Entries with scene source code
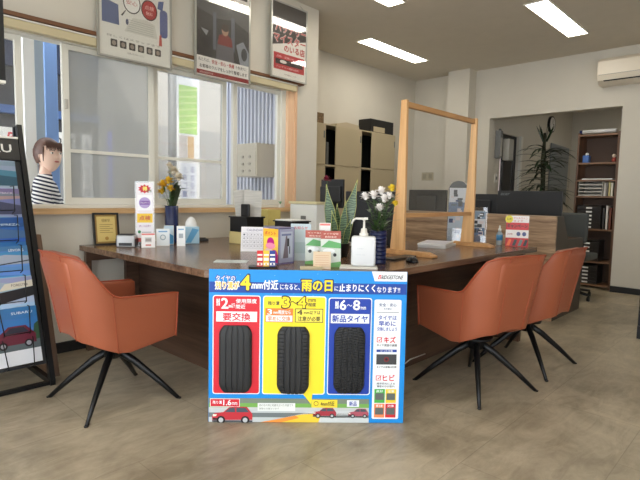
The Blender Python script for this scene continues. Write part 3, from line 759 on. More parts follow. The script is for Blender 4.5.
for z0, ys in ((1.115, ((1.585, .16, (214, 210, 190), 'cream'), (1.612, .17, (190, 176, 120), 'yellowish'), (1.64, .165, (120, 116, 110), 'grey'), (1.662, .16, (200, 196, 188), 'off-white'))),
               (.72, ((1.585, .26, (120, 66, 48), 'rust'), (1.62, .28, (210, 206, 200), 'white'), (1.655, .25, (60, 58, 58), 'black')))):
    for y, h, c, w_ in ys:
        tag(MB().box(6.70, 6.92, y, y+.02, z0+.0005, z0+h).build('binder', ink(c)), '%s binder upright beside the %s tray on the bookshelf' % (w_, 'pale' if z0 > 1 else 'upper black'), 'binder', 'binders on the bookshelf')
tag(MB().box(6.70, 6.90, 1.60, 1.93, 1.3105, 1.325).build('paper_stack', M_paper), 'thin papers lying on the narrow second shelf of the bookshelf', 'paper')
u = thing('tissue_pack', 'small blue and white pack on the top bookshelf board', 'box', (6.74, 1.9, 1.515))
MB().box(-.03, .05, -.03, .04, .0005, .09, bev=.004).build('body', ink((70, 110, 180)), u, world=False); MB().ball((0, 0, .105), (.02, .02, .016)).build('tissue', M_paper, u, world=False)
u = thing('figurine', 'small pale and red ornament at right on the top shelf', 'ornament', (6.72, 1.60, 1.515))
MB().lathe([(.02, .0005), (.025, .03), (.015, .055)]).build('body', ink((150, 60, 50)), u, world=False); MB().ball((0, 0, .075), .022).build('head', ink((220, 200, 180)), u, world=False)
u = thing('wrapped_roll', 'rolled white papers with a blue end on the bookshelf top', 'roll', (6.80, 1.8, 1.87))
MB().tube([(6.76, 1.97, 1.893), (6.76, 1.60, 1.893)], .022).build('roll', M_paper, u); MB().tube([(6.76, 2.0, 1.893), (6.76, 1.971, 1.893)], .0225).build('end_cap', ink((20, 40, 90)), u)
tag(MB().box(6.80, 6.94, 1.56, 1.9, 1.8705, 1.89, bev=.003).build('notebook', ink((196, 186, 160))), 'flat cream box lying on top of the bookshelf', 'box')

# ---------------------------------------------------------------- back room: clock, notice, boxes, plant
t = thing('wall_clock', 'round dark-rimmed clock high on the back room wall', 'clock', (8.87, 3.09, 2.32))
def disc(r, y0, y1): return MB().tube([(0, y0, 0), (0, y1, 0)], r, seg=32)
disc(.135, -.03, .009).build('rim', M_black, t, world=False); disc(.115, -.032, -.0301).build('dial', M_paper, t, world=False)
MB().box(-.004, .004, -.035, -.033, 0, .08).box(0, .06, -.035, -.033, -.004, .004).build('hand', M_black, t, world=False)
t = thing('notice_board', 'tilted grey glossy notice panel behind the dracaena', 'notice', (9.35, 3.085, 1.5))
MB().prism([(-.48, -.5), (.44, -.5), (.48, .5), (-.44, .52)], -.012, .0, 'y').build('panel', mat('notice_grey', (132, 140, 146), .3), t, world=False)
t = thing('wall_speaker', 'long grey box fixed upright on the back room wall beside the opening', 'wall box', (6.86, 3.05, 1.8))
MB().box(-.08, .01, -.03, .045, -.18, .20, bev=.01).build('body', M_grey, t, world=False); MB().box(-.065, -.005, -.0325, -.0305, -.15, .1).build('cover', M_lgrey, t, world=False); MB().ball((-.035, .0, .205), .02).build('knob', M_black, t, world=False)
t = thing('wall_control_box', 'paler grey box fixed right beside the long one', 'wall box', (7.1, 3.05, 1.75))
MB().box(-.06, .10, -.05, .045, -.14, .16, bev=.008).build('body', M_lgrey, t, world=False); MB().box(-.05, .09, -.0525, -.0505, -.12, .14).build('cover', M_lgrey, t, world=False)
t = thing('light_switch', 'small white switch plate on the wall left of the back room window', 'switch', (6.86, 3.09, 1.35))
MB().box(-.035, .035, -.006, .008, -.06, .06, bev=.002).build('plate', M_offw, t, world=False); MB().box(-.012, .012, -.012, -.0065, -.02, .02).build('toggle', M_black, t, world=False)
t = thing('socket_plate', 'double switch plate on the back wall seen through the screen', 'switch', (BX-.001, 4.03, 1.375))
MB().box(-.008, 0, -.10, .10, -.06, .06, bev=.002).build('plate', mat('switch_beige', (176, 166, 142), .5), t, world=False)
for y in (-.05, .05): MB().box(-.011, -.0085, y-.028, y+.028, -.035, .035).build('rocker', mat('switch_rocker', (150, 142, 122), .5), t, world=False)

def dracaena():
    X, Y = 7.25, 2.58
    t = thing('dracaena', 'tall dracaena with long drooping dark leaves in the back room', 'plant', (X, Y, 0))
    MB().lathe([(.14, 0), (.17, .30), (.18, .32), (.165, .32), (.15, .30)], (X, Y, 0)).build('pot', M_offw, t)
    MB().lathe([(.15, .28), (.15, .29)], (X, Y, 0)).build('soil', mat('soil', (50, 38, 30), .9), t)
    MB().tube([(X, Y, .29), (X+.02, Y, 1.0), (X, Y+.02, 1.6), (X+.01, Y+.02, 1.98)], [.03, .028, .035, .02]).build('stem', mat('dracaena_stem', (60, 62, 44), .8, var=.2), t)
    m1 = mat('dracaena_leaf', (36, 58, 34), .4, var=.25)
    mb = MB(); rnd = random.Random(3)
    for i in range(100):
        z = 1.05+rnd.random()*.72; a = rnd.random()*2*PI; L = .30+rnd.random()*.24; lift = rnd.uniform(.0, .12)+(z-1.3)*.08; dr = rnd.uniform(.06, .26)
        d = Vector((math.cos(a), math.sin(a), 0)); pts = []; ws = []
        for k in range(7):
            s = k/6; pts.append(Vector((X, Y+.01, z)) + d*L*s*(1-.12*s) + Vector((0, 0, lift*s*1.6 - dr*s*s))); ws.append(.020*math.sin(PI*min(1, .18+s*.82))**.7+.001)
        mb.blade(pts, ws, (0, 0, 1), m1, .25)
    for i in range(16):
        a = i*.9; d = Vector((math.cos(a), math.sin(a), 0)); pts = [Vector((X, Y+.01, 1.86))+d*(.02+.10*s)+Vector((0, 0, .22*s)) for s in (0, .3, .6, 1)]
        mb.blade(pts, [.012, .013, .010, .001], (-d.y, d.x, .1), m1)
    mb.build('foliage', m1, t, recalc=False)
dracaena()

# ---------------------------------------------------------------- pale file cabinets
def file_cabinet(x0, w_, slot, label, dd):
    t = thing('file_cabinet', label, 'cabinet', (x0, 4.0, 0), group='pale sliding-door file cabinets')
    c = MB(); H = 1.885
    c.box(x0, x0+.012, 4.012, 4.28, 0, H).box(x0+w_-.012, x0+w_, 4.012, 4.28, 0, H).box(x0+.012, x0+w_-.012, 4.012, 4.28, H-.014, H).box(x0+.012, x0+w_-.012, 4.012, 4.28, 0, .05)
    c.box(x0+.012, x0+w_-.012, 4.012, 4.28, 1.40, 1.42)
    c.build('carcass', M_beige, t)
    MB().box(x0+.012, x0+w_-.012, 4.262, 4.28, .05, 1.87).build('back_plate', M_dark, t)
    MB().box(x0+.012, x0+w_-.012, 4.05, 4.262, .051, .06).box(x0+.012, x0+.018, 4.03, 4.262, .06, 1.395).box(x0+.012, x0+.018, 4.03, 4.262, 1.425, 1.86).build('lining', M_dark, t)
    for z0, z1 in ((.05, 1.40), (1.42, 1.875)):
        d = MB().box(x0+slot, x0+w_-.004, 4.0, 4.011, z0, z1, bev=.002).build('door', M_beige, t)
        MB().box(x0+w_-.03, x0+w_-.018, 3.992, 3.9998, z0+.3, z0+.38).build('handle', M_grey, d)
    for i, (dx, h) in enumerate(dd):
        b = MB().box(x0+dx, x0+dx+.035, 4.03, 4.24, 1.421, 1.421+h).build('folder', ink((96, 96, 92)), t)
file_cabinet(3.66, .65, .16, 'leftmost pale file cabinet, cut off by the wall edge', ())
file_cabinet(4.315, .66, .175, 'middle pale file cabinet with a black open slot', ((.05, .26),))
file_cabinet(4.98, .72, .20, 'rightmost pale file cabinet, under the black box', ())
tag(MB().box(3.95, 4.30, 4.02, 4.2, 1.886, 2.0, bev=.005).build('wicker_basket', mat('wicker', (120, 96, 66), .8, var=.5, scale=60, bump=1, bscale=90)), 'brown wicker basket on top of the leftmost pale cabinet', 'basket')
tag(MB().prism([(4.52, 1.886), (4.95, 1.886), (4.93, 1.93), (4.70, 1.945), (4.53, 1.91)], 4.02, 4.2, 'y').build('paper_bundle', mat('kraft', (190, 176, 150), .8)), 'pale paper bundle lying on top of the middle cabinet', 'paper')
u = thing('storage_box', 'long black box on top of the rightmost pale cabinet', 'box', (5.4, 4.1, 1.886)); 
MB().box(-.20, .30, -.06, .14, 0, .17, bev=.004).build('body', M_black, u, world=False); MB().box(-.14, .10, -.063, -.0602, .01, .075).build('label_card', M_beige, u, world=False)

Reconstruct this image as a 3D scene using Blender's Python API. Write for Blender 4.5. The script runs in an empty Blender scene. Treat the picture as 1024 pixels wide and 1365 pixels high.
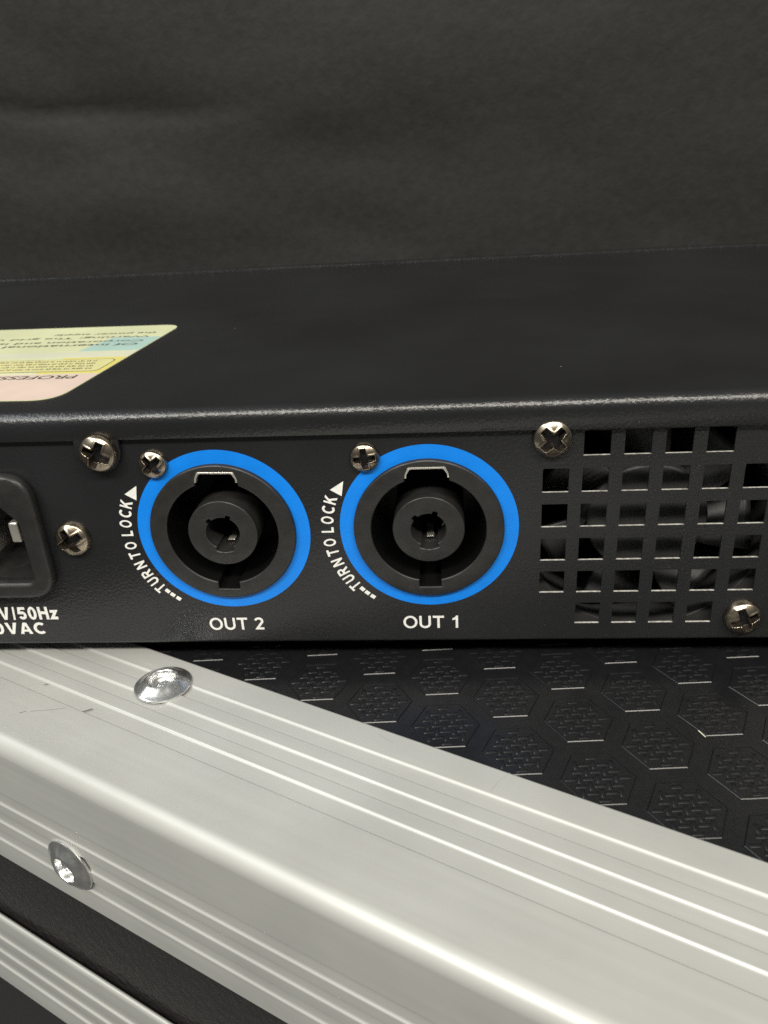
import bpy, bmesh, math, random
from mathutils import Vector, Matrix, noise as mnoise
R = math.radians
MM = 0.001
scene = bpy.context.scene
col = scene.collection
rng = random.Random(7)

# ------------------------------------------------------------------ camera
CAM = Vector((-13.936, -113.435, 40.783)) * MM
YAW, PITCH, ROLL = -0.0951, -0.4389, -0.0618
fw = Vector((math.sin(YAW) * math.cos(PITCH), math.cos(YAW) * math.cos(PITCH), math.sin(PITCH)))
rt0 = Vector((math.cos(YAW), -math.sin(YAW), 0))
up0 = rt0.cross(fw)
rt = rt0 * math.cos(ROLL) + up0 * math.sin(ROLL)
up = rt.cross(fw)
cd = bpy.data.cameras.new('camera')
cam = bpy.data.objects.new('camera', cd)
col.objects.link(cam)
m = Matrix((rt, up, -fw)).transposed().to_4x4()
m.translation = CAM
cam.matrix_world = m
cd.sensor_width = 36
cd.lens = 36 * 1054.8 / 1365
cd.clip_start = 0.002
cd.clip_end = 20
cd.dof.use_dof = True
cd.dof.focus_distance = 0.122
cd.dof.aperture_fstop = 42
scene.camera = cam

# ------------------------------------------------------------------ light
w = bpy.data.worlds.new('World')
scene.world = w
w.use_nodes = True
w.node_tree.nodes['Background'].inputs[0].default_value = (0.97, 1.0, 0.95, 1)
w.node_tree.nodes['Background'].inputs[1].default_value = 0.16

def area(name, loc, target, sx, sy, power, color):
    l = bpy.data.lights.new(name, 'AREA')
    l.shape = 'RECTANGLE'
    l.size, l.size_y, l.energy, l.color = sx, sy, power, color
    o = bpy.data.objects.new(name, l)
    col.objects.link(o)
    o.location = loc
    o.rotation_euler = (Vector(target) - Vector(loc)).to_track_quat('-Z', 'Y').to_euler()
    return o

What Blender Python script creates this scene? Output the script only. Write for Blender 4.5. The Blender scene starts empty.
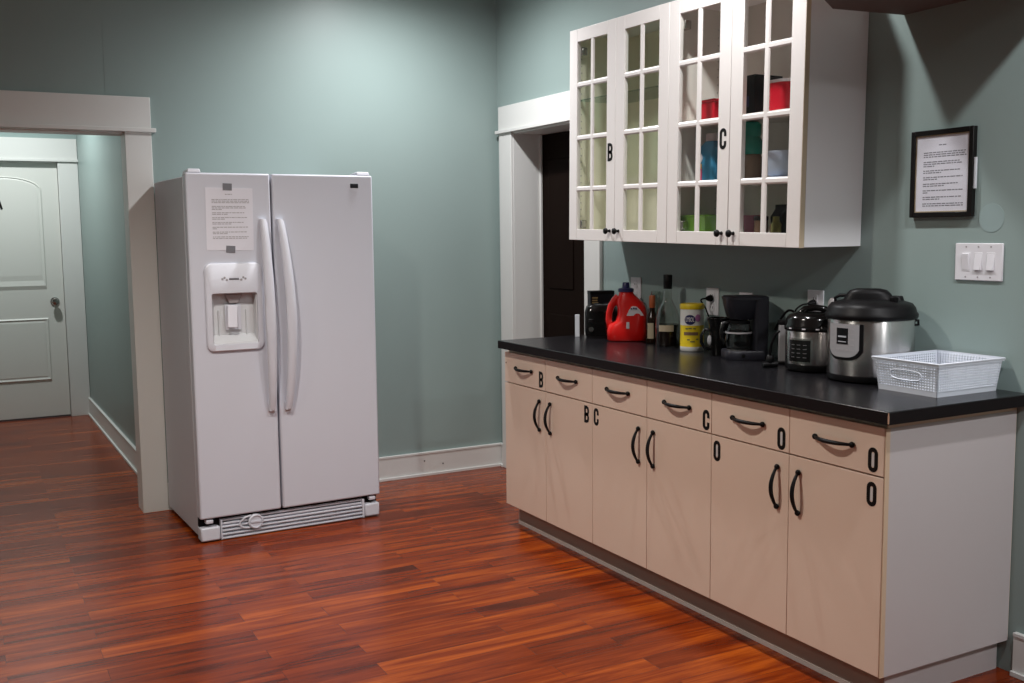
import bpy, bmesh, math, random
from mathutils import Vector, Matrix
random.seed(7)
PI = math.pi
COL = bpy.context.scene.collection

# ------------------------------------------------------------------ materials
def mat(name, color, rough=0.5, metal=0.0, bump=0.0, bscale=60.0, var=0.0, coat=0.0, emit=None, spec=0.5, aniso=0.0):
    m = bpy.data.materials.new(name); m.use_nodes = True
    nt = m.node_tree; b = nt.nodes['Principled BSDF']
    b.inputs['Base Color'].default_value = (*color, 1)
    b.inputs['Roughness'].default_value = rough
    b.inputs['Metallic'].default_value = metal
    b.inputs['Coat Weight'].default_value = coat
    b.inputs['Coat Roughness'].default_value = 0.1
    b.inputs['Specular IOR Level'].default_value = spec
    b.inputs['Anisotropic'].default_value = aniso; b.inputs['Anisotropic Rotation'].default_value = 0.25 if aniso else 0.0
    if emit:
        b.inputs['Emission Color'].default_value = (*emit[0], 1); b.inputs['Emission Strength'].default_value = emit[1]
    tc = nt.nodes.new('ShaderNodeTexCoord')
    n = nt.nodes.new('ShaderNodeTexNoise'); n.inputs['Scale'].default_value = bscale; n.inputs['Detail'].default_value = 4
    nt.links.new(tc.outputs['Object'], n.inputs['Vector'])
    if bump > 0:
        bp = nt.nodes.new('ShaderNodeBump'); bp.inputs['Strength'].default_value = bump; bp.inputs['Distance'].default_value = 0.002
        nt.links.new(n.outputs['Fac'], bp.inputs['Height']); nt.links.new(bp.outputs['Normal'], b.inputs['Normal'])
    if var > 0:
        mx = nt.nodes.new('ShaderNodeMix'); mx.data_type = 'RGBA'
        mx.inputs['A'].default_value = (*[c * (1 - var) for c in color], 1)
        mx.inputs['B'].default_value = (*[min(1, c * (1 + var)) for c in color], 1)
        n2 = nt.nodes.new('ShaderNodeTexNoise'); n2.inputs['Scale'].default_value = 3; n2.inputs['Detail'].default_value = 5
        nt.links.new(tc.outputs['Object'], n2.inputs['Vector'])
        nt.links.new(n2.outputs['Fac'], mx.inputs['Factor']); nt.links.new(mx.outputs['Result'], b.inputs['Base Color'])
    return m

def glass_mat(name, tint, gloss=0.04, rough=0.03, ex=5.0):
    m = bpy.data.materials.new(name); m.use_nodes = True
    nt = m.node_tree; nt.nodes.clear()
    out = nt.nodes.new('ShaderNodeOutputMaterial'); mix = nt.nodes.new('ShaderNodeMixShader')
    t = nt.nodes.new('ShaderNodeBsdfTransparent'); t.inputs['Color'].default_value = (*tint, 1)
    g = nt.nodes.new('ShaderNodeBsdfGlossy'); g.inputs['Roughness'].default_value = rough
    fr = nt.nodes.new('ShaderNodeLayerWeight')
    pw = nt.nodes.new('ShaderNodeMath'); pw.operation = 'POWER'; pw.inputs[1].default_value = ex
    nt.links.new(fr.outputs['Facing'], pw.inputs[0])
    ad = nt.nodes.new('ShaderNodeMath'); ad.operation = 'MULTIPLY_ADD'; ad.inputs[1].default_value = 1 - gloss; ad.inputs[2].default_value = gloss; ad.use_clamp = True
    nt.links.new(pw.outputs[0], ad.inputs[0]); nt.links.new(ad.outputs[0], mix.inputs[0])
    nt.links.new(t.outputs[0], mix.inputs[1]); nt.links.new(g.outputs[0], mix.inputs[2]); nt.links.new(mix.outputs[0], out.inputs[0])
    return m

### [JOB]
Set down the lines running from the one with "Reconstruct this image" through the one with "rng = random.Random(7)", both ends kept, exactly and with no pictures.

### [EXERCISE RESPONSE]
Reconstruct this image as a 3D scene using Blender's Python API. Write for Blender 4.5. The script runs in an empty Blender scene. Treat the picture as 1024 pixels wide and 1365 pixels high.
import bpy, bmesh, math, random
from mathutils import Vector, Matrix, noise as mnoise
R = math.radians
MM = 0.001
scene = bpy.context.scene
col = scene.collection
rng = random.Random(7)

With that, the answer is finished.